My talks this week in D.C.: today (Wed.) at George Washington University, Thurs. at the Cato Institute

If you’re in D.C., you should stop by. . . . I’m speaking in the statistics department at George Washington University on the topic of interactions. Here’s the powerpoint and here’s the abstract:

As statisticians and practitioners, we all know about interactions but we tend to think of them as an afterthought. We argue here that interactions are fundamental to statistical models. We first consider treatment interactions in before-after studies, then more general interactions in regressions and multilevel models.
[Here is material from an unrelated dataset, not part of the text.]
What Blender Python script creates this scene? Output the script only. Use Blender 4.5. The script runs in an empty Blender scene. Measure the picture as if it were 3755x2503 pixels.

Using several examples from our own applied research, we demonstrate the effectiveness of routinely including interactions in regression models. We also discuss some of the challenges and open problems involved in setting up models for interactions.

The talk will be today, Wed 10 Sept, at 3pm at 1957 E Street, Room 212. If you don’t know where that is, you can call the department (202-994-6356) and they should be able to give you directions.

Tomorrow (Thurs) I’ll be speaking with Boris at noon at the Cato Institute on Red State, Blue State. It’s not too late to sign up for that.

3 thoughts on “My talks this week in D.C.: today (Wed.) at George Washington University, Thurs. at the Cato Institute

  1. Andrew,

    thanks—as always—for sharing your presentation. May I suggest a little technical modification in your "powerpoint" (a.k.a. LaTeX beamer) source code? If you put "handout" as an option next to the "documentclass", all effects in the presentation will be suppressed. Thus, the number of slides is reduced considerably, the file size is smaller, and the reader doesn't need to click through all effects…

    Hence, your first line might look like this:
    documentclass[13pt, handout]{beamer}

    What do you think?

  2. But if you do it this way, then when you walk into an unfamiliar computing environment to give a talk, you can simply navigate to your webpage and load the PDF. (Which indeed is what happened.)

    Turning to the talk itself, it would be interesting to see a similar treatment for cases where the variables being interacted are continuous rather than categorical. This situation is harder to plot, to be sure, but as an advantage it would have fewer interaction terms (and presumably be easier to fit).